Llegaron los años juveniles, y con ellos, los galanteos y las ultimas, con las muchachas bonitas, entre ellas, Mirian y Libia, una prima suya, que fueron las enamoradas de dos amigos, que se decidieron a llevarles serenatas, con el tocadiscos, de pilas, que sacaban a escondidas, de la casa de uno de ellos. El pretendiente de Mirian, tocadiscos en mano, y el correspondiente Long Play, arrancábamos para la casa de la pretendida, Mirian, y colocábamos el aparato, encima del recostadero de la ventana, con la aguja encima de la línea que demarcaba el tema que iba sonar. Y cuando empezaba a sonar, pegábamos carrera, hacia la esquina del expreso Palmira, a escondernos, ante la posible reprimenda de doña Araminta, la mama, por el alto volumen del tocadiscos, así fuera a tempranas horas de la noche y también porque las niñas, aun no estaban en edad, de andar de volantonas, con los muchachos, que las pretendían.
Nada rasgaba su alegría, era un mar de risas y gracejos que le imprimían sentido a la vida.

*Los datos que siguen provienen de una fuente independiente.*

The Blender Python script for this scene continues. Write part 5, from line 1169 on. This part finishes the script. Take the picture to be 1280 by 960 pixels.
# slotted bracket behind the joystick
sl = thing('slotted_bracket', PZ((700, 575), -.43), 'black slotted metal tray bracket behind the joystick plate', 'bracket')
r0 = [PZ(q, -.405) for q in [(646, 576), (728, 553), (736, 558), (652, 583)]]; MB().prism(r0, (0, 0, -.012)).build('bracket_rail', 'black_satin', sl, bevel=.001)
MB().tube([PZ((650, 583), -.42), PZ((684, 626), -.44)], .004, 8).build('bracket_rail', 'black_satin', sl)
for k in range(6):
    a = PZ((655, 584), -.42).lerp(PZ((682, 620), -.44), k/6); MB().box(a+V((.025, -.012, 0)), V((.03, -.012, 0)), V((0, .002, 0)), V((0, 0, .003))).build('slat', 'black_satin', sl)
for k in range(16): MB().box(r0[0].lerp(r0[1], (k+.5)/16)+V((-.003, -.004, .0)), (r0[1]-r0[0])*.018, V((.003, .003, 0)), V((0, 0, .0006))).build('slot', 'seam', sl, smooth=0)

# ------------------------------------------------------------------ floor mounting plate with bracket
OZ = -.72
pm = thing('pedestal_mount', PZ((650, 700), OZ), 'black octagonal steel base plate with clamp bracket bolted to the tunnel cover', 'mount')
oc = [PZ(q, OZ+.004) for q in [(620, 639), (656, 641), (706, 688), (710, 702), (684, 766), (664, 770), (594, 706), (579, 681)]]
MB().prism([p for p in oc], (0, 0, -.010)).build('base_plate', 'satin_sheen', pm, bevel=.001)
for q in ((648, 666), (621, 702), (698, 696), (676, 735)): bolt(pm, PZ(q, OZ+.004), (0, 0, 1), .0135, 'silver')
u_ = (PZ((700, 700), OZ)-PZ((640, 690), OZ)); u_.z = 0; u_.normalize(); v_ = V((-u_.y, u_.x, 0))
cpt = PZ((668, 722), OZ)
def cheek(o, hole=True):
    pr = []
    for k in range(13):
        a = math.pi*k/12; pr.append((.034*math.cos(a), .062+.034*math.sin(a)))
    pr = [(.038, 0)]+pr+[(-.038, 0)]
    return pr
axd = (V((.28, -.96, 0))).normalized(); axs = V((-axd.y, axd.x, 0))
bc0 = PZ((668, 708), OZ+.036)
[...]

La tristeza, no le fue, lo más propio, al ser más solidario del mundo. La convocaba, la tristeza o el cumpleaños del amigo. Disfrutaba con intensidad los momentos de regocijo, que iban, desde un tinto, hasta una noche de risas, al calor de un aguardiente, en Casablanca o en cualquier casa, donde las tertulias familiares, se convertían, en el templo de las anécdotas y las risas, que se complementaban, con los apuntes oportunos, de Ramón Valencia y Artemo Carvajal y que terminaban, con el lamento, del que no quiere que aquellos momentos se acabaran tan rápido. En los velorios, en medio de risas y lágrimas, el corrillo de amigos o paisanos, que se formaba a su alrededor, trataban de disimular sus carcajadas, tapándose la boca, con el pañuelo que habían llevado, para otros menesteres, distintos a la gozadora, o, la gazapera, como decía, Elías Isaza, otro de los grandes animadores de los velorios, de aquel entonces.
Era un torrente de optimismo, que a diario disparaba positivo, para que, todo a su alrededor, tuviera el encanto de la alegría. Tenía, el oído fino de la dama, que rescata del aire, el insulso comentario, para convertirlo en broma. Nada escapaba, a su pispicia, siempre tenía la respuesta, a flor de labio. En medio del respeto que mereció siempre, como mujer, Ramón, Valencia, le remataba sus cuentos, con un: “Malparía, tan legal”. Y la audiencia, no paraba de reír.
Si al morir, se pasa a mejor vida, no puedo imaginar el reencuentro de algunos de los personajes, de estas historias, que se van perdiendo en el tiempo, en medio de las carcajadas, con que alegraron en vida, hasta los momentos más tristes. Ojalá, y que vuelvan a nacer, decía el borracho, que alguna vez, disfruto de una de esas noches de Bohemia.